Anyway, last weekend Andy and I took a bus to Taichung (should be Taizhong, but I guess I still say Taipei instead of Taibei, so I can't criticize). We found a real dumpy, dirty hotel and met up with our (Alyson's) friend Joyce who used to live down the street from us. We met her at a bar with another friend who was visiting from Taipei. The bar was made to look like a school and it's name translates to something like Fun Middle School. Then we hung out in a park, admiring the relative quiet and cleanliness of the city.
We were up about four hours later hunting for a place to rent scooters. I'd gotten some information from the information desk at the train station about where to find rental places, but that they probably wouldn't let us have one with the intention of going to Sun Moon Lake. Thanks to the tip, Andy and I knew we had to lie through our teeth. After five shops sending us to the next shop down before we even had a chance to lie, we gave up and started walking to the bus station. Right as we started, we saw another rental shop and decided to try one more time and were finally able to lie ourselves into a couple of scooters. She didn't even really care that Andy didn't have a license. It was later than we wanted to leave, but we were off!

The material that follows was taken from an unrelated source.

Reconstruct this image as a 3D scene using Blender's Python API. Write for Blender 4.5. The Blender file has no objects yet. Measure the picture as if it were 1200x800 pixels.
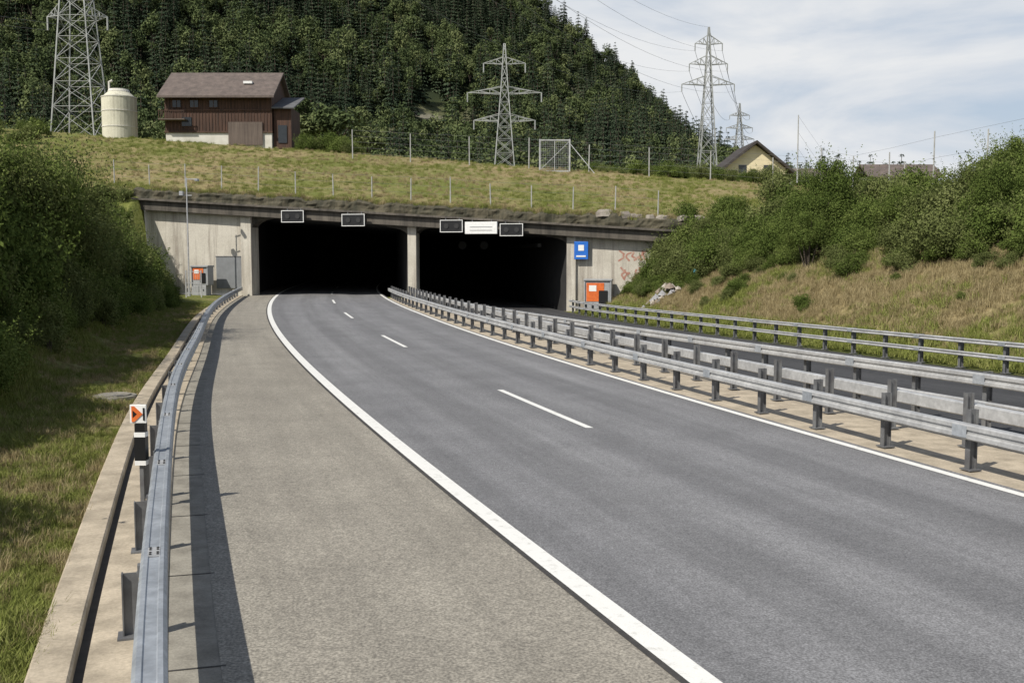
import bpy, math, random
import numpy as np
from mathutils import Vector, Matrix, noise as mnoise
random.seed(7); rng=np.random.default_rng(7)
scene=bpy.context.scene
R=math.radians

# ------------------------------------------------------------------ helpers
def link(o,parent=None):
    scene.collection.objects.link(o)
    if parent: o.parent=parent
    return o
def empty(name,loc=(0,0,0)):
    e=bpy.data.objects.new(name,None); e.location=loc; e.empty_display_size=.3
    return link(e)
def lerp(a,b,t): return a+(b-a)*t
def clamp(x,a=0.,b=1.): return max(a,min(b,x))
def sstep(x,a,b):
    t=clamp((x-a)/(b-a)); return t*t*(3-2*t)
def curve(pts):
    ys=np.array([p[0] for p in pts],float); xs=np.array([p[1] for p in pts],float)
    m=np.gradient(xs,ys)
    def f(y):
        if y<=ys[0]: return float(xs[0]+m[0]*(y-ys[0]))
        if y>=ys[-1]: return float(xs[-1]+m[-1]*(y-ys[-1]))
        i=int(np.searchsorted(ys,y))-1; h=ys[i+1]-ys[i]; t=(y-ys[i])/h
        return float((2*t**3-3*t**2+1)*xs[i]+(t**3-2*t**2+t)*h*m[i]+(-2*t**3+3*t**2)*xs[i+1]+(t**3-t**2)*h*m[i+1])
    return f
def fbm(x,y,z=0,o=4): return mnoise.fractal(Vector((x,y,z)),1.0,2.0,o)

class MB:
    def __init__(s): s.v=[];s.f=[];s.m=[];s.uv=None
    def add(s,v,f,mi=0):
        n=len(s.v); s.v+= [tuple(a) for a in v]; s.f+=[tuple(i+n for i in q) for q in f]; s.m+=[mi]*len(f); return s
    def box(s,c,d,rz=0,mi=0):
        cx,cy,cz=c; dx,dy,dz=[a/2 for a in d]; co,si=math.cos(rz),math.sin(rz); v=[]
        for z in (-dz,dz):
            for x,y in ((-dx,-dy),(dx,-dy),(dx,dy),(-dx,dy)):
                v.append((cx+x*co-y*si,cy+x*si+y*co,cz+z))
        return s.add(v,[(3,2,1,0),(4,5,6,7),(0,1,5,4),(1,2,6,5),(2,3,7,6),(3,0,4,7)],mi)
    def beam(s,p,q,w=.1,mi=0,h=None):
        p=Vector(p);q=Vector(q); d=(q-p).normalized(); up=Vector((0,0,1)) if abs(d.z)<.95 else Vector((0,1,0))
        a=d.cross(up).normalized()*w/2; b=a.cross(d).normalized()*(h or w)/2
        v=[p-a-b,p+a-b,p+a+b,p-a+b,q-a-b,q+a-b,q+a+b,q-a+b]
        return s.add(v,[(0,1,2,3),(7,6,5,4),(1,0,4,5),(2,1,5,6),(3,2,6,7),(0,3,7,4)],mi)
    def cyl(s,p,q,r0,r1=None,n=10,mi=0):
        r1=r0 if r1 is None else r1
        p=Vector(p);q=Vector(q); d=(q-p).normalized(); up=Vector((0,0,1)) if abs(d.z)<.95 else Vector((0,1,0))
        a=d.cross(up).normalized(); b=a.cross(d).normalized(); v=[]
        for c,r in ((p,r0),(q,r1)):
            for i in range(n):
                t=2*math.pi*i/n; v.append(c+a*r*math.cos(t)+b*r*math.sin(t))
        f=[(i,(i+1)%n,n+(i+1)%n,n+i) for i in range(n)]+[tuple(range(n-1,-1,-1)),tuple(range(n,2*n))]
        return s.add(v,f,mi)
    def sweep(s,path,prof,mi=0):
        v=[];k=len(prof);n=len(path)
        for i,p in enumerate(path):
            t=(path[min(i+1,n-1)]-path[max(i-1,0)]); t.z=0; t.normalize(); r=Vector((t.y,-t.x,0))
            for o,z in prof: v.append(p+r*o+Vector((0,0,z)))
        f=[]
        for i in range(n-1):
            for j in range(k):
                f.append((i*k+j,(i+1)*k+j,(i+1)*k+(j+1)%k,i*k+(j+1)%k))
        f.append(tuple(range(k))); f.append(tuple((n-1)*k+j for j in reversed(range(k))))
        return s.add(v,f,mi)
    def obj(s,name,mats,parent=None,smooth=False,bevel=0,loc=None):
        me=bpy.data.meshes.new(name)
        l=Vector(parent.location) if parent else Vector(loc or (0,0,0))
        me.from_pydata([tuple(Vector(a)-l) for a in s.v],[],s.f)
        for m in mats: me.materials.append(m)
        me.polygons.foreach_set('material_index',s.m)
        if smooth: me.polygons.foreach_set('use_smooth',[True]*len(s.f))
        me.validate(); me.update()
        o=bpy.data.objects.new(name,me)
        if not parent and loc: o.location=loc
        link(o,parent)
        if bevel:
            b=o.modifiers.new('bevel','BEVEL'); b.width=bevel; b.segments=2; b.limit_method='ANGLE'
        return o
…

Andy commutes by scooter now, so I made him lead the way out of the city, though I was doing much of the navigation. We took our time finding a route, but we were having a blast zipping through the little towns and into the hills. After three hours, we came around a bend and saw it.
omgomgomgsnow! And the lake! Though, where we were standing we were quite warm in our sweaters.

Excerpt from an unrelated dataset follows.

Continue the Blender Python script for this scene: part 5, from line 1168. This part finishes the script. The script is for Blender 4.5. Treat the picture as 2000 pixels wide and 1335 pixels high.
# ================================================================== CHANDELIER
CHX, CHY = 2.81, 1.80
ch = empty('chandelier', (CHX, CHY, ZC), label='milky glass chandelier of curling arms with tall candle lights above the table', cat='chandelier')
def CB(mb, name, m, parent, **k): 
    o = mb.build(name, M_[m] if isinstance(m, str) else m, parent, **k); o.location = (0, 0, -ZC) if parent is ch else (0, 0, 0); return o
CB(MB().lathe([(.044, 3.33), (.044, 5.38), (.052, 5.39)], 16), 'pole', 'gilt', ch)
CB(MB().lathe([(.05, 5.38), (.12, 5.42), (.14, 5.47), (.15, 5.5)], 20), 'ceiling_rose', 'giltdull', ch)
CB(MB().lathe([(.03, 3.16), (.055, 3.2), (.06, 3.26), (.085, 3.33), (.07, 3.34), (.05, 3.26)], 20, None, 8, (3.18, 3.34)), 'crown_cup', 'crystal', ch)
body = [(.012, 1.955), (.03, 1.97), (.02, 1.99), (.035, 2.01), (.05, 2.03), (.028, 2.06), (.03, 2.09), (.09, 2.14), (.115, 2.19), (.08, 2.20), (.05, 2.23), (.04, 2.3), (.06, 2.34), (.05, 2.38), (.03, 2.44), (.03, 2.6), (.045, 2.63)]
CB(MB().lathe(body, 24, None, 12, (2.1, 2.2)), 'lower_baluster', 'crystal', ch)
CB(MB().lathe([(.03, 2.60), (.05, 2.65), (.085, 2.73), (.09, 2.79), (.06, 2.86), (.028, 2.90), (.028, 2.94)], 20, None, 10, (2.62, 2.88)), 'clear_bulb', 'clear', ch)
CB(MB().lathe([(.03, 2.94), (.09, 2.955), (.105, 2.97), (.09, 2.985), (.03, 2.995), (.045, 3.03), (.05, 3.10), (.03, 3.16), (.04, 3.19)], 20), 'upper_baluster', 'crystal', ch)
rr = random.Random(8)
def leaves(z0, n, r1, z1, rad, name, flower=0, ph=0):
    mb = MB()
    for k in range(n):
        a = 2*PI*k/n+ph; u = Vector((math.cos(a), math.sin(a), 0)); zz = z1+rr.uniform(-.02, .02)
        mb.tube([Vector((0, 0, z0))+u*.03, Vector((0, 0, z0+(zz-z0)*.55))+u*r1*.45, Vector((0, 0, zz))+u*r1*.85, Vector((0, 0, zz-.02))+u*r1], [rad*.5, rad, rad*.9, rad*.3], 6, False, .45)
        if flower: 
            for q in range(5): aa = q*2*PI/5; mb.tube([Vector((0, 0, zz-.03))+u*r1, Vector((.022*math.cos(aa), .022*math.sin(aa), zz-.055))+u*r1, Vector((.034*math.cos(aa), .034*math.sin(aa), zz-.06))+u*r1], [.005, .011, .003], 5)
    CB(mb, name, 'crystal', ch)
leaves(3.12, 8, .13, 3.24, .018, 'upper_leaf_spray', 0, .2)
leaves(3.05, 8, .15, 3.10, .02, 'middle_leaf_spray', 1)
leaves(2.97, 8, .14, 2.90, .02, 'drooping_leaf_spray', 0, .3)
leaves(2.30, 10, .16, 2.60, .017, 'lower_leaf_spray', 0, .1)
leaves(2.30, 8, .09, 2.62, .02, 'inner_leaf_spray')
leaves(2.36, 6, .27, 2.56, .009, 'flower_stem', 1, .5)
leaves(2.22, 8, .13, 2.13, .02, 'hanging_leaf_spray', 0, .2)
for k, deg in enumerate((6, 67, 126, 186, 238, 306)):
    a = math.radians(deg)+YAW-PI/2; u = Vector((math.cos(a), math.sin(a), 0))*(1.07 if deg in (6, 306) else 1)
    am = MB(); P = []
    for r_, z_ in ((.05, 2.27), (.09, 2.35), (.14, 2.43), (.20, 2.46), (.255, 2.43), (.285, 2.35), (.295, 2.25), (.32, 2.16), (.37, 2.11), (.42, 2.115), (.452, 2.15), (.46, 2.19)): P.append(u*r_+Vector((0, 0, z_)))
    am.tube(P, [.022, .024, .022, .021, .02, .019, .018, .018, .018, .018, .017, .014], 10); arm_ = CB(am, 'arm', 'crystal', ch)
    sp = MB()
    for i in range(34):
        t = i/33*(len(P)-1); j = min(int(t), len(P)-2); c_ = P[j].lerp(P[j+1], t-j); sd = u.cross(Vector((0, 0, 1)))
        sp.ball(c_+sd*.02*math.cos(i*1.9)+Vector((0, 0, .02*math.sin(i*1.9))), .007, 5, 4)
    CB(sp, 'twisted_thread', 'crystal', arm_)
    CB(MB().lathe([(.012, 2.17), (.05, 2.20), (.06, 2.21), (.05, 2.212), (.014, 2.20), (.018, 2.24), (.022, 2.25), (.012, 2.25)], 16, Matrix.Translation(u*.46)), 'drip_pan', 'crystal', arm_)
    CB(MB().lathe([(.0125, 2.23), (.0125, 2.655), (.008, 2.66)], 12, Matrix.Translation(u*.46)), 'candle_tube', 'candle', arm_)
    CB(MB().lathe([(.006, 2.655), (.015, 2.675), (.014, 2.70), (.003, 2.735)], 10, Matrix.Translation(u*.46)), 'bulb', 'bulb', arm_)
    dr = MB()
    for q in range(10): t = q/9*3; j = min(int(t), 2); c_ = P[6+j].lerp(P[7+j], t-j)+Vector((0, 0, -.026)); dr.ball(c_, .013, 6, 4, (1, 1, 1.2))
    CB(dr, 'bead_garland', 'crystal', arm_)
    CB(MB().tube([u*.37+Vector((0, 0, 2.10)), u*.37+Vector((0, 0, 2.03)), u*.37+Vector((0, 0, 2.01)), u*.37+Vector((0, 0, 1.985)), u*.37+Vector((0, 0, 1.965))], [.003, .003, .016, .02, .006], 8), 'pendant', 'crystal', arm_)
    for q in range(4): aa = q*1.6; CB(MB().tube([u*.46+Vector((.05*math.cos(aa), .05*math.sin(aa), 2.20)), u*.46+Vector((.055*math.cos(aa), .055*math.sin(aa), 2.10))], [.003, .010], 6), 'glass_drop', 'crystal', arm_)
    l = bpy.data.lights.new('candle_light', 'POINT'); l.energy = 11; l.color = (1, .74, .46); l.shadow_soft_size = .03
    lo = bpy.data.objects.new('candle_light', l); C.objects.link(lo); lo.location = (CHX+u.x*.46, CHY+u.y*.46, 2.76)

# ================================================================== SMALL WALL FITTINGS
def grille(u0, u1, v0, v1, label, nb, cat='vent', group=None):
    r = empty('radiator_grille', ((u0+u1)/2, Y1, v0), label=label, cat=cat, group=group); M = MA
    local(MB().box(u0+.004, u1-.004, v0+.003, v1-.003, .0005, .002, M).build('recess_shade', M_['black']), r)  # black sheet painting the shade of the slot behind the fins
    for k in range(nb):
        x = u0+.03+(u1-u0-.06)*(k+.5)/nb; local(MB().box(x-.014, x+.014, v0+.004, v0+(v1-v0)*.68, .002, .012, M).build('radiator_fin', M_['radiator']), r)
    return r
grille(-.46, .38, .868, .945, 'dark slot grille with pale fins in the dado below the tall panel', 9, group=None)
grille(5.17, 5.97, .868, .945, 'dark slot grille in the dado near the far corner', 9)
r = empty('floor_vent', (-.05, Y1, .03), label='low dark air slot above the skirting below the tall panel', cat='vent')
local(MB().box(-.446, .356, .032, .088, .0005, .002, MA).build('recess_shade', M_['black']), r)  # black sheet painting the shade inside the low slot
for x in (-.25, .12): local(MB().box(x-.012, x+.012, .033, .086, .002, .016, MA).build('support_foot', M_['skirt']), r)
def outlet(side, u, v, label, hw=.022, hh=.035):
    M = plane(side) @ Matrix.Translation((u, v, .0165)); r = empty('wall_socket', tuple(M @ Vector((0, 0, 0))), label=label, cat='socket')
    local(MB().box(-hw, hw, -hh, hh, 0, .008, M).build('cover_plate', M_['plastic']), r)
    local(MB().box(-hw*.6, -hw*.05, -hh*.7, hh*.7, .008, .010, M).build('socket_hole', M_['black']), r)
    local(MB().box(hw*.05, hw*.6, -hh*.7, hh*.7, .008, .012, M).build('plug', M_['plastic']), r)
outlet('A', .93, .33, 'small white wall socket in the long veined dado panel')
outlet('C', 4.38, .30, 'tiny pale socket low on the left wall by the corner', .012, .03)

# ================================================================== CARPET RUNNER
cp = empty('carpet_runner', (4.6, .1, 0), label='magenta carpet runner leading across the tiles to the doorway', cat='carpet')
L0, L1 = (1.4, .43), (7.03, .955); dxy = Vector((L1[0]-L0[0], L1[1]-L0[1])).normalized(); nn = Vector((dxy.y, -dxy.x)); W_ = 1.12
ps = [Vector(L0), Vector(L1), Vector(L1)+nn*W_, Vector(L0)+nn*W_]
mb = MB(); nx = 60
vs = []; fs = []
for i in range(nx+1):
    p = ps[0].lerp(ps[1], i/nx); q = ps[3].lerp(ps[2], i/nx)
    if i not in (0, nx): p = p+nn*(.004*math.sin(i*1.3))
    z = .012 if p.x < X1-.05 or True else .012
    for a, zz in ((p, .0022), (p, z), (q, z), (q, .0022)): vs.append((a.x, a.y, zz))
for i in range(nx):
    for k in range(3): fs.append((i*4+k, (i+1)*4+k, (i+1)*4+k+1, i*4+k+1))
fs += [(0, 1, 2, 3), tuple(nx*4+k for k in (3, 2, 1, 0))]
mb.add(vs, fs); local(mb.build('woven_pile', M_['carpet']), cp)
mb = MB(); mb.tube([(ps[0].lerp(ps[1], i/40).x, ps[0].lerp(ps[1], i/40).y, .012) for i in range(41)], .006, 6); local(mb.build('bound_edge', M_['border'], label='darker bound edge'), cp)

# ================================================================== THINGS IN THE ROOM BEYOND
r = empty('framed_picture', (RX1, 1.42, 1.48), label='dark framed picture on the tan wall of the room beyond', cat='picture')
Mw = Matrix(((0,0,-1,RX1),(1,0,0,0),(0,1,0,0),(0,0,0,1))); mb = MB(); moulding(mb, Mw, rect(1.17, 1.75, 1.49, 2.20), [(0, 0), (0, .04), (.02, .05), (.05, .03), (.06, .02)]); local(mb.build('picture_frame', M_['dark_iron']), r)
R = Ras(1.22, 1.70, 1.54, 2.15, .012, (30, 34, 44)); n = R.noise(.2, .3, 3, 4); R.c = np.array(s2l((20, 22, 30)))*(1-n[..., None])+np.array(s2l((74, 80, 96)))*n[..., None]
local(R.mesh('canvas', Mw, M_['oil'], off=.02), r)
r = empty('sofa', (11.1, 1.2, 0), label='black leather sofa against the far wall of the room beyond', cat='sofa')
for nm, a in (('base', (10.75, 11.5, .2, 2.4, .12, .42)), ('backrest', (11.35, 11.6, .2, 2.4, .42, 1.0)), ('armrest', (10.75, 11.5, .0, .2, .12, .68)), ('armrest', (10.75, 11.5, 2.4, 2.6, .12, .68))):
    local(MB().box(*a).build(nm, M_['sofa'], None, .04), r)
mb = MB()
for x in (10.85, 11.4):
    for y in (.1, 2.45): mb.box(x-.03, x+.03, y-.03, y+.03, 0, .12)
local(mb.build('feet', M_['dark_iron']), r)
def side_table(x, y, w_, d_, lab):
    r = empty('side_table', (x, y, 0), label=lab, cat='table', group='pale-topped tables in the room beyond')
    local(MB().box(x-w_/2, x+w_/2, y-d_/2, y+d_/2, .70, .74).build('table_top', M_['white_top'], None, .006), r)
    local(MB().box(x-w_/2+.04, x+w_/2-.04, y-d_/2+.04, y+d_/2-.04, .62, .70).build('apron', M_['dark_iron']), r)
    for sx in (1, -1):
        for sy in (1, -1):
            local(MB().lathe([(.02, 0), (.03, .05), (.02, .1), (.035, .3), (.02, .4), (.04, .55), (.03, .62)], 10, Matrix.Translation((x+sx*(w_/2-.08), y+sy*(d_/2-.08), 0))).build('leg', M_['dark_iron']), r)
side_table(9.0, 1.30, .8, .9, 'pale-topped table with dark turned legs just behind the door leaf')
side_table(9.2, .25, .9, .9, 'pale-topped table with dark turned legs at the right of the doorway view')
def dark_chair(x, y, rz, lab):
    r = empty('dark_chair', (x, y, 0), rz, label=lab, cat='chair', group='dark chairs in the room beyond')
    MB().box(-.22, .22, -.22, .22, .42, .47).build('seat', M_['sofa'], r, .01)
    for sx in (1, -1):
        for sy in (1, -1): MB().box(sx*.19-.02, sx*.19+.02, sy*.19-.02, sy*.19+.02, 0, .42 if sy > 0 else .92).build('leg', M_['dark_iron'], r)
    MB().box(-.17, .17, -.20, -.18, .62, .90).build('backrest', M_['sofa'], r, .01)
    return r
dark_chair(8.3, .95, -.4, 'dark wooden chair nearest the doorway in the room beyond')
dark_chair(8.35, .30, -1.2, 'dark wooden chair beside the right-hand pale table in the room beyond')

It was early afternoon, but after grabbing some lunch and finding a place to stay, the "rope way" (ski lift) was closed. Two hours before the sign indicated. Man, I think the Taiwanese have a thing against tourists. No swimming in the lake, by the way. I imagine they're worried about the liability if someone got caught by the ghosts. As Andy observed, they always have some rule that eliminates the possibility of fun. Anyway, we got down to the shore. Andy waded as I collected some rocks.
It had been recommended to me to watch the sunset on the lake, but some dickwad clouds decided I'd better not. As it got dark, we wandered around what had before sundown NOT been a ghost town. It was, in fact, amusingly boring. We were tired from the ride and little sleep we'd had, and everything about the town indicated it must be midnight. Everything in our experience told us that, at that moment, it must be quite late indeed. Only our phones revealed the awful truth: 7:30pm. It wasn't a totally wasted day, but it was certainly over by that point. Our solution: the dawn.

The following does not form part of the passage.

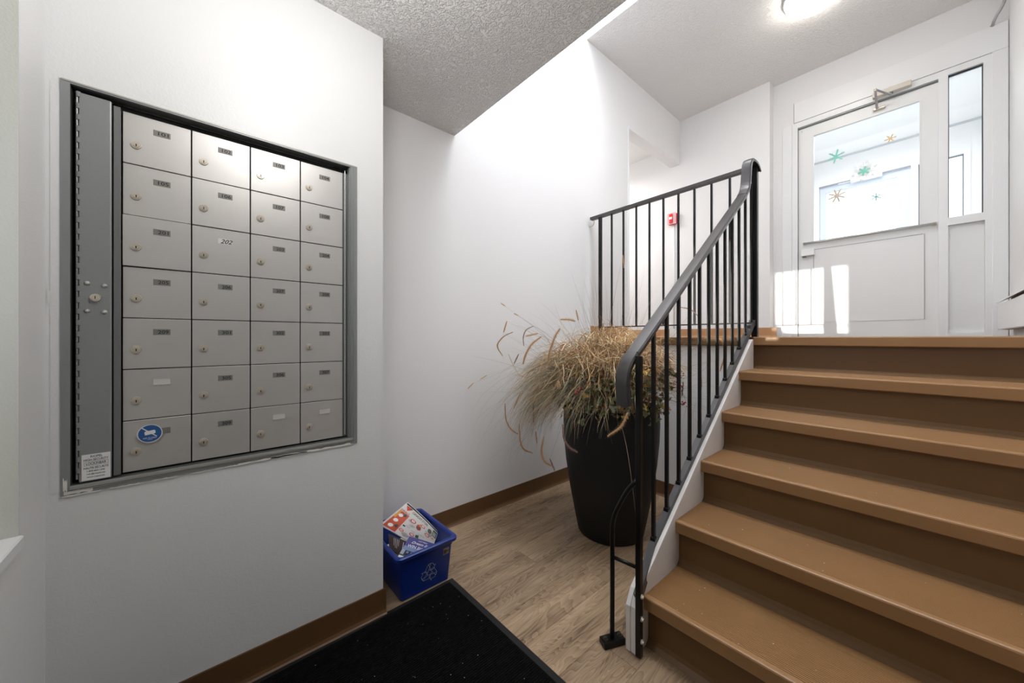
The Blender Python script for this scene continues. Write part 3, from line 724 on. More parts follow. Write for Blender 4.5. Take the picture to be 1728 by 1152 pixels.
obj('print', bm, [WHITEI, mat('print_sky', (0.22, 0.30, 0.50), 0.4), mat('print_haze', (0.40, 0.46, 0.50), 0.4), mat('print_house', (0.03, 0.035, 0.06), 0.4), GRN], lf)
f = patch(onX(645, 917, -1.62), onX(676, 931, -1.56), onX(673, 944, -1.53), onX(650, 930, -1.60), 0.0)
sheet('leaflet', f, mat('russet_leaflet', (0.07, 0.02, 0.02), 0.5), 0.001, label='narrow dark red leaflet lying lowest, against the near side of the blue bin')
# crumpled paper hidden below, filling the bin
f = patch((-1.78, 0.68, 0.10), (-1.50, 0.68, 0.10), (-1.50, 0.885, 0.11), (-1.78, 0.885, 0.12), 0.01)
sheet('newspaper_flyer', f, PAPER, 0.02, label='folded newsprint lying flat at the bottom of the blue bin')

# ------------------------------------------------------------------ floor mat
mt = tag(empty('floor_mat', (-0.8, 0.3, 0)), 'black ribbed entrance mat with rubber border on wood floor', 'mat')
far, near = 0.915, -0.27
def mq(x0, x1, y0, y1, z0, z1, ins=0.0):
    bm = BM(); dx = 0.020   # the mat lies very slightly askew
    pts = [(x0, y0), (x1, y0), (x1, y1+0.012), (x0-dx, y1)]
    B_ = [bm.verts.new((*p_, z0)) for p_ in pts]; T_ = [bm.verts.new((p_[0]+i_, p_[1]+j_, z1)) for p_, (i_, j_) in zip(pts, ((ins, ins), (-ins, ins), (-ins, -ins), (ins, -ins)))]
    bm.faces.new(B_); bm.faces.new(T_)
    for i in range(4): bm.faces.new((B_[i], B_[(i+1) % 4], T_[(i+1) % 4], T_[i]))
    return bm
child('rubber_border', mq(-1.4625, -0.15, near, far, 0.0003, 0.0035, 0.005), MATR, mt)
bm = mq(-1.4405, -0.175, near+0.025, far-0.026, 0.0030, 0.0060, 0.003); child('carpet', bm, MATM, mt)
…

Up at 5am, we drove threw the cold, wet morning towards a pagoda we'd seen on a hill not too much farther around the lake. We watched the sun come over the hills and heard as it woke up the birds.
The sun finally crested the mountains and we watched it crawl down over the hills and pagoda.
We took a more direct, less main road back to Taichung that was much more mountainous and was less developed. Every inch from the lake until we could see the city was spectacular.
On a little turn off with Taichung to my left.
I couldn't take any pictures because we were racing down hairpin turns and whipping by monkey crossing signs, but the sheer cliffs, palm trees and bright green vistas were breathtaking. Those signs said 30kph, but we were zipping by them, blazing away at 55 and 60kph. Even at the time I realized in the back of my head it was like 35mph, but that little bike, on those tight turns and through the mountain villages, felt like a rollercoaster. We'd get passed by cars and motorcycles, recklessly going into the other lane on blind turns (Andy almost got smushed by a tour buss going the other way the day before), but the rising sun and rushing wind was so freeing and invigorating.
The scooter lady was very mad and very excited to be so. She might not have noticed the 200km we clocked except that after we returned from the pagoda that morning, we found Andy's scooter had fallen over, scraping one of the brakes and breaking a button that releases one of the passenger foot pegs. She and Andy exchanged broken Englishes and Chineses and many eye-rolls. We wound up paying her $500 for the broken peg and $500 each for an additional day (though we would have anyway because we had them more than 24 hours and we were allowed 100km per day). We went to the high-speed rail station (which is absurdly huge and made to look just like an airport) and zoomed our way back home.